Your task is to tally the lines of the listing containing the word "Python" and report the figure alone.

GIVEN INFORMATION –
::::::
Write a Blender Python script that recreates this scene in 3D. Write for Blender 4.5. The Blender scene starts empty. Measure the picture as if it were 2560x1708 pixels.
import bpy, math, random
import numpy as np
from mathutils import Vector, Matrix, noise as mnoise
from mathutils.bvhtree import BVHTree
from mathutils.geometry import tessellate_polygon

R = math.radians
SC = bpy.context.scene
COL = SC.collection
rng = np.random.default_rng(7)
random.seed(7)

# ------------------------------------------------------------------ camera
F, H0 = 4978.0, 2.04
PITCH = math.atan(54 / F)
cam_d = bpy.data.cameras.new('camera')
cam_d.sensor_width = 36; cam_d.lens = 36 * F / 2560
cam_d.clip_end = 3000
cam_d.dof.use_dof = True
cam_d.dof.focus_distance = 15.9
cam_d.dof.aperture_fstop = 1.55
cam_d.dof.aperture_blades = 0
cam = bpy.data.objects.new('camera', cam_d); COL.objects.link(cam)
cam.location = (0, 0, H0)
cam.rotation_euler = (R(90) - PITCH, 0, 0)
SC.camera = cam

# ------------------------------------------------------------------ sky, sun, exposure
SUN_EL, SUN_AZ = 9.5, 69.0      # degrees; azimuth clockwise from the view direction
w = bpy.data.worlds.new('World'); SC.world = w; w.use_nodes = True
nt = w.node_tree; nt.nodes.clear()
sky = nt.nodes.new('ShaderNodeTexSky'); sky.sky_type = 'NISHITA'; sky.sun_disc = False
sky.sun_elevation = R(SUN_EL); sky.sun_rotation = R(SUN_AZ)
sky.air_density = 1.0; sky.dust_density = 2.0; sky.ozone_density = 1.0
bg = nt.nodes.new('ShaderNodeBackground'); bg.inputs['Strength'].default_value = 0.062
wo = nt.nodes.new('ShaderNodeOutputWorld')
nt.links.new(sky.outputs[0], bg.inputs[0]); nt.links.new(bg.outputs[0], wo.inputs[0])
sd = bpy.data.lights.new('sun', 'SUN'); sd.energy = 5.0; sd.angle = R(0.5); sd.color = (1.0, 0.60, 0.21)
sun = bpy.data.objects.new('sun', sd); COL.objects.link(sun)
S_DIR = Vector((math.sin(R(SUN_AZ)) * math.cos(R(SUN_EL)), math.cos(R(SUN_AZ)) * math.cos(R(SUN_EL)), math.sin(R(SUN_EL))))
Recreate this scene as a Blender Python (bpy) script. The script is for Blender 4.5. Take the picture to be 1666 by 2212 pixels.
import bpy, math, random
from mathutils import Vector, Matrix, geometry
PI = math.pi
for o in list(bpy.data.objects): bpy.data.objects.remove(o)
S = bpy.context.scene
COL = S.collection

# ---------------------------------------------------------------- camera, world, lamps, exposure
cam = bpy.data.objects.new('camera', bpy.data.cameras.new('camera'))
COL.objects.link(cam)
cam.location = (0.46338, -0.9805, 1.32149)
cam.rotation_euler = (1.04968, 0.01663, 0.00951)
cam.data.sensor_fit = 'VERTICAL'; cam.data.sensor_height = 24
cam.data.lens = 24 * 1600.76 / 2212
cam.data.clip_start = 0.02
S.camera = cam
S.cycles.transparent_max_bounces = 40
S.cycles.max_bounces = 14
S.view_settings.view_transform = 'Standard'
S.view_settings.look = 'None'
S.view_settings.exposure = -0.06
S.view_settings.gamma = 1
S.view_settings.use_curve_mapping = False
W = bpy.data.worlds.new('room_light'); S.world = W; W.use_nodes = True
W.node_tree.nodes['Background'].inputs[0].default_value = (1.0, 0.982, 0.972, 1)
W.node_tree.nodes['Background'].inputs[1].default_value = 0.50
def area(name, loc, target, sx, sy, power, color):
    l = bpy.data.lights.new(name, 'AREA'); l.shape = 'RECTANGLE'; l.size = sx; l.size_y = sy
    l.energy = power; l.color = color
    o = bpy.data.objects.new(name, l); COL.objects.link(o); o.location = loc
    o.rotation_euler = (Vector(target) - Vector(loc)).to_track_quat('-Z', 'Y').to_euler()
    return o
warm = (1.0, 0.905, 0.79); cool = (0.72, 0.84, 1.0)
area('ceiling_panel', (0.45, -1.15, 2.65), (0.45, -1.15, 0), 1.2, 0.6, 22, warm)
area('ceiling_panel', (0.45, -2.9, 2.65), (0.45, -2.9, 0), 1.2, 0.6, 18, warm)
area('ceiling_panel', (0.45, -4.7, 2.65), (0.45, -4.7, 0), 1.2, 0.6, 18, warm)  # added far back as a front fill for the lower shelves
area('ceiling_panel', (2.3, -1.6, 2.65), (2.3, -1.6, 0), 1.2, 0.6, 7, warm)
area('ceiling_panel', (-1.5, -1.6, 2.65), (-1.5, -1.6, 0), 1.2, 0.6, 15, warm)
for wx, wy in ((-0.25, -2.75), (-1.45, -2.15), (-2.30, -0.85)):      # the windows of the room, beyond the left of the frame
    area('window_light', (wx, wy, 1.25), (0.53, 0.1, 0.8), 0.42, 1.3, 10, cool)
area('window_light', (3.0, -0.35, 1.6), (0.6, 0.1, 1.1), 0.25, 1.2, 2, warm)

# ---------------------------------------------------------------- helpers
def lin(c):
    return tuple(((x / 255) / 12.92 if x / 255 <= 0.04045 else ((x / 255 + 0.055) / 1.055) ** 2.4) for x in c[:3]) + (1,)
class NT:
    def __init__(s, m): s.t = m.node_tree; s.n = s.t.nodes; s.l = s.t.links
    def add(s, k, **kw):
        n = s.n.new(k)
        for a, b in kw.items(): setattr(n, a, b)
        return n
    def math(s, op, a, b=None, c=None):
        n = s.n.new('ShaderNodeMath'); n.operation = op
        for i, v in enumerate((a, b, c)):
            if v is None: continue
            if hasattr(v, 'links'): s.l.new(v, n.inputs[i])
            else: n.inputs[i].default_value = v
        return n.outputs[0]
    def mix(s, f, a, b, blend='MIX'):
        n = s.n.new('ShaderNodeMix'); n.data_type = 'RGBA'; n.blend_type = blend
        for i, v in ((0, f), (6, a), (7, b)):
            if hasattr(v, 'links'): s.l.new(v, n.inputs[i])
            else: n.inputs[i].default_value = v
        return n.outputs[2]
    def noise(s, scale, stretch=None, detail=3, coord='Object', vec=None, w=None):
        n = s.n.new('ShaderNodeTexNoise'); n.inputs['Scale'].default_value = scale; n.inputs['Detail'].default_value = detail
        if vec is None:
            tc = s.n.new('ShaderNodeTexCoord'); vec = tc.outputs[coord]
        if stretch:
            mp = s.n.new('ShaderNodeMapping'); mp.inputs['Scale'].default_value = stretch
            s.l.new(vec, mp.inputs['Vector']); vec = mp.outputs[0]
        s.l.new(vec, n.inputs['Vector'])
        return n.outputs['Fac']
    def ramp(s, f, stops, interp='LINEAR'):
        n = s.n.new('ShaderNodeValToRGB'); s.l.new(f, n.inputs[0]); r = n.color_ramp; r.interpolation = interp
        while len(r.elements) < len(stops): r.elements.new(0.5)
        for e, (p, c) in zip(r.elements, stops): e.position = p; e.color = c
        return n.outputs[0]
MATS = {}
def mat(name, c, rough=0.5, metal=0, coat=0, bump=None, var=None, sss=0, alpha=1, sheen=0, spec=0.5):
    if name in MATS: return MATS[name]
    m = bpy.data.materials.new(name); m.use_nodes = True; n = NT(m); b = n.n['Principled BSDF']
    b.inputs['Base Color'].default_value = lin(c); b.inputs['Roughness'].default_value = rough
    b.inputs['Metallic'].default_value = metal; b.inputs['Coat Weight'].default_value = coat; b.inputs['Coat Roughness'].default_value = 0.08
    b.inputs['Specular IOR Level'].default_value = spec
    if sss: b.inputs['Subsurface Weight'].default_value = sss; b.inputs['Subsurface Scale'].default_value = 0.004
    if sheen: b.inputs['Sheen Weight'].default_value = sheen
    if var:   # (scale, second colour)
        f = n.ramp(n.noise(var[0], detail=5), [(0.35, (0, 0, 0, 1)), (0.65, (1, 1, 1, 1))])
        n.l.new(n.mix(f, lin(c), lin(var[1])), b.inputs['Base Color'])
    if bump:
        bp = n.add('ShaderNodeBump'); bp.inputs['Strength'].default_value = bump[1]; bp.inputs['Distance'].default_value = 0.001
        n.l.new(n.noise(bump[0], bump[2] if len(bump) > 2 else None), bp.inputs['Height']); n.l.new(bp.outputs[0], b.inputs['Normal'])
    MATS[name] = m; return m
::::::
ANSWER TO THIS TASK –
2